Q - Avez-vous évoqué les négociations gelées avec les Émirats pour l'achat de 60 Rafale à Dassault ?
R - Je pense que chacun doit rester dans son rôle. Les relations d'État à État doivent rester des relations d'État à État, c'est-à-dire un partenariat stratégique et technologique. Le rôle d'un membre du gouvernement, c'est d'établir les conditions de la confiance. Les industriels, eux, doivent jouer leur rôle et proposer l'offre la plus performante. Mais il ne faut pas mélanger les genres.
Q - Rafale, c'est quand même un mot que vous avez prononcé au cours de votre visite ?
R - Non. Un ministre de la Défense s'adresse à des partenaires, pas à des clients.
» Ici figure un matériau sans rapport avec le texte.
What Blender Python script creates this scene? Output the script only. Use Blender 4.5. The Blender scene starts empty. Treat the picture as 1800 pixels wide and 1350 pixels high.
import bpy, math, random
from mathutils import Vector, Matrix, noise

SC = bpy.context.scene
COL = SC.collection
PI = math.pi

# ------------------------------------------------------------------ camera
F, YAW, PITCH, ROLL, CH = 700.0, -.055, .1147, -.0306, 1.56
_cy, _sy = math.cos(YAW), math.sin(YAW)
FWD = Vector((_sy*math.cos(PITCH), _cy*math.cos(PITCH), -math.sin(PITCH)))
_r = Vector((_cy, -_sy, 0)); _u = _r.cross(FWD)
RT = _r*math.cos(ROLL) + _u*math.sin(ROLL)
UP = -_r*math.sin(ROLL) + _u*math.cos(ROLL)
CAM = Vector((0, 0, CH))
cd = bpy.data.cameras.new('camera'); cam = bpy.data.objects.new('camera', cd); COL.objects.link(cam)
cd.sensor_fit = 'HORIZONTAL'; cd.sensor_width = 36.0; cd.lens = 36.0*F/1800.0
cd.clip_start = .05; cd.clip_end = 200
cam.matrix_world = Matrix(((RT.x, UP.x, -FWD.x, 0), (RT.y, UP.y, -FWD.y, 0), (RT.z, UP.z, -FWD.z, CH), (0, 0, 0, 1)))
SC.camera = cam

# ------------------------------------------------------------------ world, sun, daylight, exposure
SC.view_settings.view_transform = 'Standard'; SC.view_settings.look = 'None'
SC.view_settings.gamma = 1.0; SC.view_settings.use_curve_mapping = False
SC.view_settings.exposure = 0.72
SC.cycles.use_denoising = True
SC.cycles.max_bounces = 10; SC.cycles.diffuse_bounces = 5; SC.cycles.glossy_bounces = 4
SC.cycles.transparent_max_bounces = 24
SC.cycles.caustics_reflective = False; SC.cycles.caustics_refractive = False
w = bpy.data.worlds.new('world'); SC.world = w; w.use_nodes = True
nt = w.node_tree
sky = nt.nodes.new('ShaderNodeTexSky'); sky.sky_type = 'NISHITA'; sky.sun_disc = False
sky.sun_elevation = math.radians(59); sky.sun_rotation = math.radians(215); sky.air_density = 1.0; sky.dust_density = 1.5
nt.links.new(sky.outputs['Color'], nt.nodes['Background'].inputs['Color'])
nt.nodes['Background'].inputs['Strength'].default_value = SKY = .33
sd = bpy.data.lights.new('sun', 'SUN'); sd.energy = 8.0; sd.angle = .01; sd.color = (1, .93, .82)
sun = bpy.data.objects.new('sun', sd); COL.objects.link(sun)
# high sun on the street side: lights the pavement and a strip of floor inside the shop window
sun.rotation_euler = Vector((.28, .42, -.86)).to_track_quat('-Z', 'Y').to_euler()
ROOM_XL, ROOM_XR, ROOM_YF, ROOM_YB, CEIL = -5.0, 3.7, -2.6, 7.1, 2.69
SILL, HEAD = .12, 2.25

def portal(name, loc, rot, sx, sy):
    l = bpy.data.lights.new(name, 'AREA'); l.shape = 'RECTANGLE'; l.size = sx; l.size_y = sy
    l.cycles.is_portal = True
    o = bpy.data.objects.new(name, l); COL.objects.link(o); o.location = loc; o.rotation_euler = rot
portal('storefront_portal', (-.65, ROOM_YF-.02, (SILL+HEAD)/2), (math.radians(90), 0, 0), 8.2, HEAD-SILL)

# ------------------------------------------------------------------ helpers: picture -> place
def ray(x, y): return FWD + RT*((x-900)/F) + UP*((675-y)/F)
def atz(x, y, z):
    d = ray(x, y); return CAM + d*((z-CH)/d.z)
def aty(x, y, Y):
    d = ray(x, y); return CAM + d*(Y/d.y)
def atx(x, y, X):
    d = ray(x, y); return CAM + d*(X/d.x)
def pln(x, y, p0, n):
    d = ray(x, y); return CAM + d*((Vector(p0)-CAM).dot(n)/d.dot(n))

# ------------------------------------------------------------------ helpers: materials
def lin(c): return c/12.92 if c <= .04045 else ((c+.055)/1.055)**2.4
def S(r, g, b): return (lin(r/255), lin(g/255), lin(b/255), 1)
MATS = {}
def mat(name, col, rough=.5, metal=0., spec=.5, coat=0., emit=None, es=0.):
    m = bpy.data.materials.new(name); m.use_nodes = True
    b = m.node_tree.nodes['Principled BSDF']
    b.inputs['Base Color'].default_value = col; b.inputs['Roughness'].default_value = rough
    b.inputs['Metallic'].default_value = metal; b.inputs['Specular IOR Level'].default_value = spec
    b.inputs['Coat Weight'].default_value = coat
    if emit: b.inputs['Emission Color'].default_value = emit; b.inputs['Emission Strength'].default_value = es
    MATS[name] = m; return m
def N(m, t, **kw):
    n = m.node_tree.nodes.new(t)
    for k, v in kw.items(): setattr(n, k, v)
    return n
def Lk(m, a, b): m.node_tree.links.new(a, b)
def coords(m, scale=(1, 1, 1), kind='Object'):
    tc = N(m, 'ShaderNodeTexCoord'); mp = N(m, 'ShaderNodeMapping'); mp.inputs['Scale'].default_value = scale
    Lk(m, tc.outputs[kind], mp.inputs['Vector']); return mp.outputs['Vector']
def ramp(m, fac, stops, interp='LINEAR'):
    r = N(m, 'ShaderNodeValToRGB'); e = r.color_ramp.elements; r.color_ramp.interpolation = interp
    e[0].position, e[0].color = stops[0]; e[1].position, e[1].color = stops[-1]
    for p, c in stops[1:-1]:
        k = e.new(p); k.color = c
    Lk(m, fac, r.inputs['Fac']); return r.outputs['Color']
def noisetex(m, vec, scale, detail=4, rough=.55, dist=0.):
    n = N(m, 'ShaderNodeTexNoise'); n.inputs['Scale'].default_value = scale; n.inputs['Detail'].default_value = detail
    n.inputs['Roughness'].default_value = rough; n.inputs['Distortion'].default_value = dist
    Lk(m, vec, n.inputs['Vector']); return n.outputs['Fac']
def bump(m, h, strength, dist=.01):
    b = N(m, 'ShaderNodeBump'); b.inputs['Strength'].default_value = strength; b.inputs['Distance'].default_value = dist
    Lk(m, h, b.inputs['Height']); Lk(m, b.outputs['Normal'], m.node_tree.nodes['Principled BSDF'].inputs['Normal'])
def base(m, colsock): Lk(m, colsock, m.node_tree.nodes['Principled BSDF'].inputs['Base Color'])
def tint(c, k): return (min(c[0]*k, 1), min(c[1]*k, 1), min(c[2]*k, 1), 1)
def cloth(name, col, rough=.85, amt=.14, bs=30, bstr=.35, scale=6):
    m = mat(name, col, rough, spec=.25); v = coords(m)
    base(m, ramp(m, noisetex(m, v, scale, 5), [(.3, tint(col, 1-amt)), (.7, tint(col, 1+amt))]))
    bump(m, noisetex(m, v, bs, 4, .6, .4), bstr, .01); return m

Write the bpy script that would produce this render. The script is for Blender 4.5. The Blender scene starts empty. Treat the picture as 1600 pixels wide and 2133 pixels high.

Il n'arrive pas avec un catalogue sous le bras. Je pense que, si la France n'a jamais vendu de Rafale, c'est qu'on a peut-être confondu les rôles. Je ne les confondrai pas.
Q - Vos interlocuteurs émiratiens ne vous ont pas non plus parlé du Rafale ?
R - Non. Pourquoi ? Parce que ce dossier empoisonnait nos rapports. Il y a eu un effilochage de notre relation depuis dix-huit mois. Les EAU, qui effectuaient 70 % de leurs dépenses militaires en France, ont fait passer ce pourcentage à 10 %. Mon objectif était de rétablir la confiance. Je ne suis pas allé aux Émirats pour les Rafale. Les Rafale attendront. Cette discussion viendra ultérieurement...
Q - C'est pour cette raison qu'il n'y avait pas d'industriels dans votre délégation ?
R - Lorsqu'on veut recréer du lien, on ne commence pas par dire : «Je viens avec mes industriels !» Ce serait inamical... Des annonces fortes par le passé, il y en a eu, mais à ma connaissance elles n'ont jamais abouti. J'insiste par ailleurs sur le fait que le Rafale n'est pas notre unique produit militaire d'exportation. De ce point de vue, la France a aussi des frégates, des sous-marins et des satellites.
Q - Votre déplacement préparait-il une visite de François Hollande, au cours de laquelle seront directement abordés, cette fois, les contrats militaires ?
R - Ce n'est pas à moi de répondre à cette question. Tout ce que je peux dire, c'est que j'étais porteur d'une lettre du président de la République.